By end Feb./early March 2012, I had heard a lot more of such crazy dictatorial happenings in this deemed university with a very respected senior faculty whom the founder-chancellor had given a lot of importance to, being severely ill-treated by the administration. After the passing away of the founder-chancellor it seemed that there was no check on the dictatorial actions of some administrators! I decided that, by the Grace of God, as I was financially independent, I was in a position to push back on these people. I slammed the administration over email on these two mistakes they had made. That resulted in some ridiculous behaviour from administrator Z which I do not want to waste my words on, but which was the final step in me formally terminating my relationship with the deemed university.

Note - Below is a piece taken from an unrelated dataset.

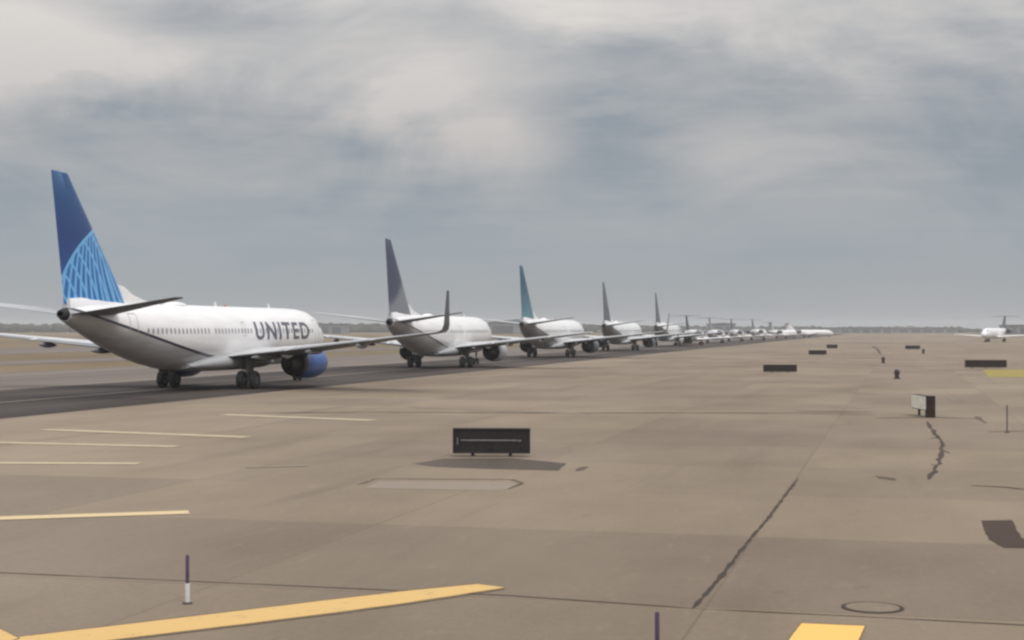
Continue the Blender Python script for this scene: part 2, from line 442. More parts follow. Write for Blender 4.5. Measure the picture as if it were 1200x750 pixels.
        lathe_y(bm, [(.45, .965), (.9, 1.04), (1.35, 1.08), (1.7, 1.11), (2.6, 1.14), (3.4, 1.12), (3.85, 1.03), (3.98, .97)], ec, 40, squash=.95)
        inner = [(0.0, .86), (.02, .835), (.7, .76), (1.4, .74)]
        lathe_y(bm, inner, ec, 40, squash=.95, cap=(False, True), mi=1)
        nac = obj('nacelle', fix(bm), None, root, 45, mats=[M['blue'], M['dark_metal']])
        bm = bmesh.new(); lathe_y(bm, [(3.975, .972), (4.09, .91), (4.11, .84), (4.02, .775), (3.4, .75), (3.0, .74)], ec, 40, squash=.95, cap=(False, True)); obj('inlet_lip', fix(bm), M['bare_metal'], nac, 60)
        bm = bmesh.new(); lathe_y(bm, [(.6, .70), (0, .62), (-.5, .50), (-1.05, .40), (-1.05, .36), (-.6, .33)], ec, 32, (True, True)); obj('core_nozzle', fix(bm), M['dark_metal'], nac, 40)
        bm = bmesh.new(); lathe_y(bm, [(-.5, .25), (-1.0, .24), (-1.5, .10), (-1.62, .02)], ec, 20, (True, True)); obj('exhaust_plug', fix(bm), M['dark_metal'], nac, 60)
        bm = bmesh.new(); R = []
        for st, z0, z1, w in ((13.3, 2.5, 2.66, .05), (14.2, 2.35, 2.78, .17), (15.4, 1.95, 2.74, .2), (17.0, 1.9, 2.5, .18), (18.2, 2.1, 2.4, .05)):
            R.append([(s*4.66-w, Y(st), z0), (s*4.66+w, Y(st), z0), (s*4.66+w*.7, Y(st), z1), (s*4.66-w*.7, Y(st), z1)])
        loft(bm, R); obj('pylon', fix(bm), M['white'], nac, 50)
        # stabiliser
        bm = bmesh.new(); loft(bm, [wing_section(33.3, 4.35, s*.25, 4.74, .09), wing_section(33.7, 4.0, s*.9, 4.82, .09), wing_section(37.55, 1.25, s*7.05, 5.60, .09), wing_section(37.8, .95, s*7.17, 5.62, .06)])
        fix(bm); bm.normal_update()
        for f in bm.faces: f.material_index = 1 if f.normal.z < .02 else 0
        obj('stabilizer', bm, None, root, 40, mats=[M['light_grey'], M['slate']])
        # main landing gear
        bm = bmesh.new()
        tube(bm, [(s*2.75, Y(19.6), 2.2), (s*2.86, Y(19.6), 1.1)], .15, 14)
        tube(bm, [(s*2.86, Y(19.6), 1.1), (s*2.86, Y(19.6), .55)], .09, 12)
        tube(bm, [(s*2.30, Y(19.6), .56), (s*3.42, Y(19.6), .56)], .08, 12)
        tube(bm, [(s*1.5, Y(19.5), 1.75), (s*2.82, Y(19.6), 1.2)], .06, 10)
        tube(bm, [(s*2.86, Y(19.42), .62), (s*2.86, Y(19.22), .95), (s*2.86, Y(19.42), 1.25)], .04, 8)
        box(bm, s*3.02-.02, s*3.02+.02, Y(20.1), Y(19.1), .95, 2.1, bevel=.01)
        box(bm, s*2.7-.35, s*2.7+.35, Y(19.35), Y(19.30), 1.25, 2.05, bevel=.01)
        gear = obj('main_landing_gear', fix(bm), M['strut'], root, 40)
        for dx in (-.44, .44): place_wheel(gear, s*2.86+dx, Y(19.6), .59, .46, s, .27)
    # fin, split in painted fin and white dorsal root
    bm = bmesh.new(); R = []
    for k in range(7):
        q = k/6; z = 5.28+(12.5-5.28)*q; le = 30.7+(37.4-30.7)*q; ch = (37.75-30.7)*(1-q)+1.68*q
        t = .10
        R.append([Vector((b*ch, Y(le+a*ch), z)) for a, b in airfoil(t=t)])
    R.append([Vector((b*.3*.6, Y(37.95+a*1.15), 12.56)) for a, b in airfoil(t=.1)])
    loft(bm, R); fin = obj('tail_fin', fix(bm), M['globe'], root, 40)
    bm = bmesh.new()
    prof = [(26.9, 5.45), (28.6, 5.68), (30.0, 5.98), (31.1, 6.45), (31.9, 6.55)]
    R = []
    for st, zt in prof:
        w = .03+.06*(st-26.9)
        R.append([(-w*.9, Y(st), 5.30), (-w*.55, Y(st), (5.3+zt)/2), (-.03, Y(st), zt), (.03, Y(st), zt), (w*.55, Y(st), (5.3+zt)/2), (w*.9, Y(st), 5.30)])
    loft(bm, R); obj('dorsal_fin', fix(bm), M['white'], root, 50)
    # white band at the root of the fin over the tail cone
    bm = bmesh.new(); R = []
    for st, w, h in ((31.0, .5, .0), (32.5, .62, .12), (34.5, .55, .22), (36.3, .42, .26), (37.5, .28, .2)):
        R.append([(-w, Y(st), 5.2-.02*(st-31)), (-w*.8, Y(st), 5.36+h*.5), (-.2, Y(st), 5.42+h), (.2, Y(st), 5.42+h), (w*.8, Y(st), 5.36+h*.5), (w, Y(st), 5.2-.02*(st-31))])
    loft(bm, R); obj('fin_root_fairing', fix(bm), M['white'], root, 60)
    # nose gear
    bm = bmesh.new()
    tube(bm, [(0, Y(4.0), 1.6), (0, Y(4.0), .4)], .08, 12); tube(bm, [(-.3, Y(4.0), .345), (.3, Y(4.0), .345)], .05, 10); tube(bm, [(0, Y(3.3), 1.5), (0, Y(3.95), .8)], .045, 8)
    gear = obj('nose_landing_gear', fix(bm), M['strut'], root, 40)
    for dx in (-.2, .2): place_wheel(gear, dx, Y(4.0), .345, .2, 1, .17)
    return root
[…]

I have mentioned all the things above to show how really bad academic administration can become in some universities in India. Given the Delhi University case, which is a leading public university of India, where the skeletons are now tumbling out of the cupboard, I think this serious malaise would have affected many universities in the country. The urgent need of the hour is reforming Indian academic administration first and then worrying about improving teaching and research standards in Indian academia! If the top itself is rotten any efforts done to improve activities at lower levels will have minimal or no impact. Expecting academic administrators themselves to improve the situation will not work, IMHO. We need the funding agencies (UGC) and the government (MHRD), who have the power over these academic administrators, to put pressure on academic administrators to bring in transparency and accountability in their academic administration mechanisms, and also have grievance redressal mechanisms for matters related to top academic administration, where complaints against it are handled quickly and effectively with anonymity and protection from unethical disciplinary action being provided to the complainants.